#### INSTRUCTIONS FOR THE TASK
Everything from the line with "The USD Python" through the line with "(.165, .22, .068)], trans=.3, rough=.45)" should be repeated exactly, both of those lines included, and nothing else.

#### RECORD EXTRACTS
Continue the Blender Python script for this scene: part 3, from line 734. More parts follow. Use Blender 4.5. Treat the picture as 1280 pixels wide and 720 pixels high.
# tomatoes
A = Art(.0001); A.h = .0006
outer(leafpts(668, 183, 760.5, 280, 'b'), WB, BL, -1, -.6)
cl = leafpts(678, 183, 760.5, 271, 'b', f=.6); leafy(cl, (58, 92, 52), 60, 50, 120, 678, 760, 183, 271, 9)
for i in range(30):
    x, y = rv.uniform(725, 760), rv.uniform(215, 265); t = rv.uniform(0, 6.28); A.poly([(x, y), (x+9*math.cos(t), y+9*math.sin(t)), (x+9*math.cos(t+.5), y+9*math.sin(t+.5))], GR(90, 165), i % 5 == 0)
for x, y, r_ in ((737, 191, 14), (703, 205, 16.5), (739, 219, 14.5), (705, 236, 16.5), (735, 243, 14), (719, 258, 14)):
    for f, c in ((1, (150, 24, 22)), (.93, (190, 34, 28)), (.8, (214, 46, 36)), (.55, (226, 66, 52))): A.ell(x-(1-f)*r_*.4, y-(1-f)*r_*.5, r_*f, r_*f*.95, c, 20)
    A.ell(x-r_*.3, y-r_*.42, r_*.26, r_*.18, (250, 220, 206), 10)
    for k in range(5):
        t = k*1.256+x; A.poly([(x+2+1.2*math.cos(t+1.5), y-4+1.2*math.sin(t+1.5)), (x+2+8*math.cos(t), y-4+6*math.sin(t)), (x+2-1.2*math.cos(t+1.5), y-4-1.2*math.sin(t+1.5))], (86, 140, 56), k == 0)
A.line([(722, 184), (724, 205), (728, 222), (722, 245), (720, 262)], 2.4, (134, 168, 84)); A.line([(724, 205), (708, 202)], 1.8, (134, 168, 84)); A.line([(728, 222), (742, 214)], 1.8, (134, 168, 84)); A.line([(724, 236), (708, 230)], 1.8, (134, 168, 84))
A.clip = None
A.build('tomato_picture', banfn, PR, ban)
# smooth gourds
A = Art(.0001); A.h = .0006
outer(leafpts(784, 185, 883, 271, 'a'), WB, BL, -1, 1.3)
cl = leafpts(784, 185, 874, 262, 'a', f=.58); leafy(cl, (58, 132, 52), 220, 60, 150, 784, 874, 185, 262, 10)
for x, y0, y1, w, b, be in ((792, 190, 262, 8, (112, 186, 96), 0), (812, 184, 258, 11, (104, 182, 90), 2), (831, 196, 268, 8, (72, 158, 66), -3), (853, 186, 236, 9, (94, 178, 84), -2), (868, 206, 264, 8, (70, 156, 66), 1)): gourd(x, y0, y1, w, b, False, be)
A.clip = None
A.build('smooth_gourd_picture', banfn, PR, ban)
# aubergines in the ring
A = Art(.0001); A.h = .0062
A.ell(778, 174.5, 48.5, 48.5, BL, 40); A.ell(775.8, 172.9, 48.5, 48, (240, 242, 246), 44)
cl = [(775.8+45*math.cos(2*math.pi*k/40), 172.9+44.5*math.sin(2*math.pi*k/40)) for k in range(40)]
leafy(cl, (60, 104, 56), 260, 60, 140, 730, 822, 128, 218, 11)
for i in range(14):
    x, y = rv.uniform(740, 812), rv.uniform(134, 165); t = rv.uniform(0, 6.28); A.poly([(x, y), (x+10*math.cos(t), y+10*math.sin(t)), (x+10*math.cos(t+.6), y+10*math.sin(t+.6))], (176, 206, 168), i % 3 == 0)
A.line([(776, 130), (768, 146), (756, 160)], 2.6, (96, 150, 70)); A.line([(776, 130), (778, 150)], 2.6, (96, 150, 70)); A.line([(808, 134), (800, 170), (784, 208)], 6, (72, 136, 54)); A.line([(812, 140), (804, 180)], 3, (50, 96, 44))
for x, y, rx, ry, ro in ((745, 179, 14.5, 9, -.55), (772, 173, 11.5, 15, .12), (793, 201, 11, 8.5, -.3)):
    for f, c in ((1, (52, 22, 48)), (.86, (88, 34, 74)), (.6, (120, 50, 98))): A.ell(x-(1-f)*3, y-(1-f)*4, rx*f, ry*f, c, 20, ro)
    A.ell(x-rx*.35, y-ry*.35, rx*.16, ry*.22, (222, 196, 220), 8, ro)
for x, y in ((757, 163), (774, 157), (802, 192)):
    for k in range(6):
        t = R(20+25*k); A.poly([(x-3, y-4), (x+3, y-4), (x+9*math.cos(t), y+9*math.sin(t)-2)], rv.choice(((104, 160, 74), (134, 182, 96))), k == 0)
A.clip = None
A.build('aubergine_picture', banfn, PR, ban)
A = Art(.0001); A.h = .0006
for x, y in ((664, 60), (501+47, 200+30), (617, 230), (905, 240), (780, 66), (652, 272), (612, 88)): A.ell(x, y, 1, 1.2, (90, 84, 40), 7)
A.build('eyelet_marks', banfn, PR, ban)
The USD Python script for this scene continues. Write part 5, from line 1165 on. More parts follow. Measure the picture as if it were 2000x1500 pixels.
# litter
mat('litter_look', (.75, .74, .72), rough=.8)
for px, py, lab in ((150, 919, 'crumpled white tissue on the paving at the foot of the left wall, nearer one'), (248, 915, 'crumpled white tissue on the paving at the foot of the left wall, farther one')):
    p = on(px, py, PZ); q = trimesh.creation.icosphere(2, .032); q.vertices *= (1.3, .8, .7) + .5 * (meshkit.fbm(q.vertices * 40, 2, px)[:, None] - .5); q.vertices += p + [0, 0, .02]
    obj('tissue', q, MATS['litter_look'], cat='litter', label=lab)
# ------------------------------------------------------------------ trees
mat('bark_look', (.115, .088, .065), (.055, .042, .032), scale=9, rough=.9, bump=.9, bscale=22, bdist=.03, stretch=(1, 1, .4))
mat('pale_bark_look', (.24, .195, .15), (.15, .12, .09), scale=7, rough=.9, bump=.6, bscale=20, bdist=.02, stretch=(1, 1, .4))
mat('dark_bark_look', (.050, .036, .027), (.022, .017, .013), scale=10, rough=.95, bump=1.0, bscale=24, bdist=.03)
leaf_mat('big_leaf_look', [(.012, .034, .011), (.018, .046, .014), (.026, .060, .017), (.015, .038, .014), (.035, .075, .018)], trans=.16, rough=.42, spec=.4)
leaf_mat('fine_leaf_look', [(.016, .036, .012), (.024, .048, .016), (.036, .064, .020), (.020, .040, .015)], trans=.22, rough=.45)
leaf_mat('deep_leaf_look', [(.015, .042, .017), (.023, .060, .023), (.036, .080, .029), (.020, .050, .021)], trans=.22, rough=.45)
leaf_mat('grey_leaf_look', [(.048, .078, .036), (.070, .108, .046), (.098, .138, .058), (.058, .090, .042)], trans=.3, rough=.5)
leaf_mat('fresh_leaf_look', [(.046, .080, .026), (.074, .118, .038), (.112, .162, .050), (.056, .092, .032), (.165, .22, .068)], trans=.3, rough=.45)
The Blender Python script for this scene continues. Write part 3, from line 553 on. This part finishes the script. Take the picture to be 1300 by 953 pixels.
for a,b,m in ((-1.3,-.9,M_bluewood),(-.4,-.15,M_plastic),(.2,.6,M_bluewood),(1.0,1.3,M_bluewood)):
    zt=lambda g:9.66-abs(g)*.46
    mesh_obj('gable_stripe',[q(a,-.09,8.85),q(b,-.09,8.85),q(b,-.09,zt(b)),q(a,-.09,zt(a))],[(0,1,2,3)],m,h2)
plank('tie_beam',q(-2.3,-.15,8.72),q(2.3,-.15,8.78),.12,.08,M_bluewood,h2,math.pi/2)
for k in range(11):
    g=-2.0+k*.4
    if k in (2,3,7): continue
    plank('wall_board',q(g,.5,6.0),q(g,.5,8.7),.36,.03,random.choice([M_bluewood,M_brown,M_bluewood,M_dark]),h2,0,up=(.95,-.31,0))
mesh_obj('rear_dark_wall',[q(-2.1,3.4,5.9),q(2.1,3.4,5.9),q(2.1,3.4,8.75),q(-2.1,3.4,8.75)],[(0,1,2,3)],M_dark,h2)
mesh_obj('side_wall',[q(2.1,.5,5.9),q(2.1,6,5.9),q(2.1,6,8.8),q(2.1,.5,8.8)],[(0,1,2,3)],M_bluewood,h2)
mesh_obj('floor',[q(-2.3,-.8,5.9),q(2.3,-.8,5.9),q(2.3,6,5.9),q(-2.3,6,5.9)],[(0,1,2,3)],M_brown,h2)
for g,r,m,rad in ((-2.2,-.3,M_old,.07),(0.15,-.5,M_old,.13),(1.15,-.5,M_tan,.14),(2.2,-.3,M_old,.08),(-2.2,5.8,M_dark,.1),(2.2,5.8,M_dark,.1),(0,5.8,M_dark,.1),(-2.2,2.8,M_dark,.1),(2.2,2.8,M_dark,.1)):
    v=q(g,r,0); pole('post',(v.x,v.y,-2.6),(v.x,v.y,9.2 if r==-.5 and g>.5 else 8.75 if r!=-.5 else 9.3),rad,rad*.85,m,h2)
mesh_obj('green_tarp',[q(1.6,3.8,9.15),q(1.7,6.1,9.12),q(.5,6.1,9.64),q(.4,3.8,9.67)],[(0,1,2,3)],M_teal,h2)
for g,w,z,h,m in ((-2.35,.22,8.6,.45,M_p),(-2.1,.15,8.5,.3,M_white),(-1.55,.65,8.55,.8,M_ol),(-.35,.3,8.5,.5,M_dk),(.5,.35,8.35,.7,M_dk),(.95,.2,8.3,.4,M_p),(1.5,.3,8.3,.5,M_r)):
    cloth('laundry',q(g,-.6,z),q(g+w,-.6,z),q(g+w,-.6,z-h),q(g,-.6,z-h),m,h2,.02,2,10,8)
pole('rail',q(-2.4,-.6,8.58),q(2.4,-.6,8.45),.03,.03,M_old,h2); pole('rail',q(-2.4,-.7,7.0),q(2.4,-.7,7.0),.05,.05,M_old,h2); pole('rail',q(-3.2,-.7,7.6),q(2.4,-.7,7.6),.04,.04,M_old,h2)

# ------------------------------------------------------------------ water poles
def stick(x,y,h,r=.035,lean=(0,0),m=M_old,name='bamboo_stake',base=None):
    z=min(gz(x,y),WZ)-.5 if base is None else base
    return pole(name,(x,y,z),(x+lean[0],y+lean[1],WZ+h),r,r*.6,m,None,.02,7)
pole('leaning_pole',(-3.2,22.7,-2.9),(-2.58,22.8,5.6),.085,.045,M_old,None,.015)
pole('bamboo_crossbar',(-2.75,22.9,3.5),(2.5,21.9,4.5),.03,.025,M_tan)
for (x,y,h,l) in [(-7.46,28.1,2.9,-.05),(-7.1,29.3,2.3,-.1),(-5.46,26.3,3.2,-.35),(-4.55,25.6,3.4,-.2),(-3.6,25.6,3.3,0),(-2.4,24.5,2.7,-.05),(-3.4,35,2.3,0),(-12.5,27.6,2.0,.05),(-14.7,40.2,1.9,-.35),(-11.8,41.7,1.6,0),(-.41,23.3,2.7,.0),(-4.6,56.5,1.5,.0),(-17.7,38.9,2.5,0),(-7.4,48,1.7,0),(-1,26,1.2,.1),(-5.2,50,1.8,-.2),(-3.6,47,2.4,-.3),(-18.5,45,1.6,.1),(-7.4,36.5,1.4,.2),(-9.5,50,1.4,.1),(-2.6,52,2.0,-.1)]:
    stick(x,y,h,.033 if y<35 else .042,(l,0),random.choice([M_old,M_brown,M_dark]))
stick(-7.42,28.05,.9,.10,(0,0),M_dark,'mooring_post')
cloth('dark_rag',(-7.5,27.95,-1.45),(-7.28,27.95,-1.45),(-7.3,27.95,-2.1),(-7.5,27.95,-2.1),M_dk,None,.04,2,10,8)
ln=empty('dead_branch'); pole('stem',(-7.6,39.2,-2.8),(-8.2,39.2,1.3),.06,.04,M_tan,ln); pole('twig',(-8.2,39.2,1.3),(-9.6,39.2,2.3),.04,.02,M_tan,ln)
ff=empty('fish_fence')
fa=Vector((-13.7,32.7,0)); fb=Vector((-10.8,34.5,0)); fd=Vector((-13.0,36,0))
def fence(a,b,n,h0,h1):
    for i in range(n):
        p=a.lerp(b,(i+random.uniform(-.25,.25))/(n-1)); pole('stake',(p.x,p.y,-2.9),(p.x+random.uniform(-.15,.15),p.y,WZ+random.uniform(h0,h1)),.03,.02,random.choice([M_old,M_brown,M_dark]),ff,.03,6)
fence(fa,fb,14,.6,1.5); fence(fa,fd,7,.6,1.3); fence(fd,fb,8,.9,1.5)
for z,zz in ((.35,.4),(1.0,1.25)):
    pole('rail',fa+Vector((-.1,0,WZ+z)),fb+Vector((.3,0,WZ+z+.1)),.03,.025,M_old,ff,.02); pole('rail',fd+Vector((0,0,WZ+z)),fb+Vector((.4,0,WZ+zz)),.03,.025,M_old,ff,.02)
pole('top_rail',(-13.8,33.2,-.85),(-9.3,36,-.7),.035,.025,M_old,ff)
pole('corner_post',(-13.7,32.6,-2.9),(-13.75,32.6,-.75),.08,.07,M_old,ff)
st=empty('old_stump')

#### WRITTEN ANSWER
The USD Python script for this scene continues. Write part 5, from line 1165 on. More parts follow. Measure the picture as if it were 2000x1500 pixels.
# litter
mat('litter_look', (.75, .74, .72), rough=.8)
for px, py, lab in ((150, 919, 'crumpled white tissue on the paving at the foot of the left wall, nearer one'), (248, 915, 'crumpled white tissue on the paving at the foot of the left wall, farther one')):
    p = on(px, py, PZ); q = trimesh.creation.icosphere(2, .032); q.vertices *= (1.3, .8, .7) + .5 * (meshkit.fbm(q.vertices * 40, 2, px)[:, None] - .5); q.vertices += p + [0, 0, .02]
    obj('tissue', q, MATS['litter_look'], cat='litter', label=lab)
# ------------------------------------------------------------------ trees
mat('bark_look', (.115, .088, .065), (.055, .042, .032), scale=9, rough=.9, bump=.9, bscale=22, bdist=.03, stretch=(1, 1, .4))
mat('pale_bark_look', (.24, .195, .15), (.15, .12, .09), scale=7, rough=.9, bump=.6, bscale=20, bdist=.02, stretch=(1, 1, .4))
mat('dark_bark_look', (.050, .036, .027), (.022, .017, .013), scale=10, rough=.95, bump=1.0, bscale=24, bdist=.03)
leaf_mat('big_leaf_look', [(.012, .034, .011), (.018, .046, .014), (.026, .060, .017), (.015, .038, .014), (.035, .075, .018)], trans=.16, rough=.42, spec=.4)
leaf_mat('fine_leaf_look', [(.016, .036, .012), (.024, .048, .016), (.036, .064, .020), (.020, .040, .015)], trans=.22, rough=.45)
leaf_mat('deep_leaf_look', [(.015, .042, .017), (.023, .060, .023), (.036, .080, .029), (.020, .050, .021)], trans=.22, rough=.45)
leaf_mat('grey_leaf_look', [(.048, .078, .036), (.070, .108, .046), (.098, .138, .058), (.058, .090, .042)], trans=.3, rough=.5)
leaf_mat('fresh_leaf_look', [(.046, .080, .026), (.074, .118, .038), (.112, .162, .050), (.056, .092, .032), (.165, .22, .068)], trans=.3, rough=.45)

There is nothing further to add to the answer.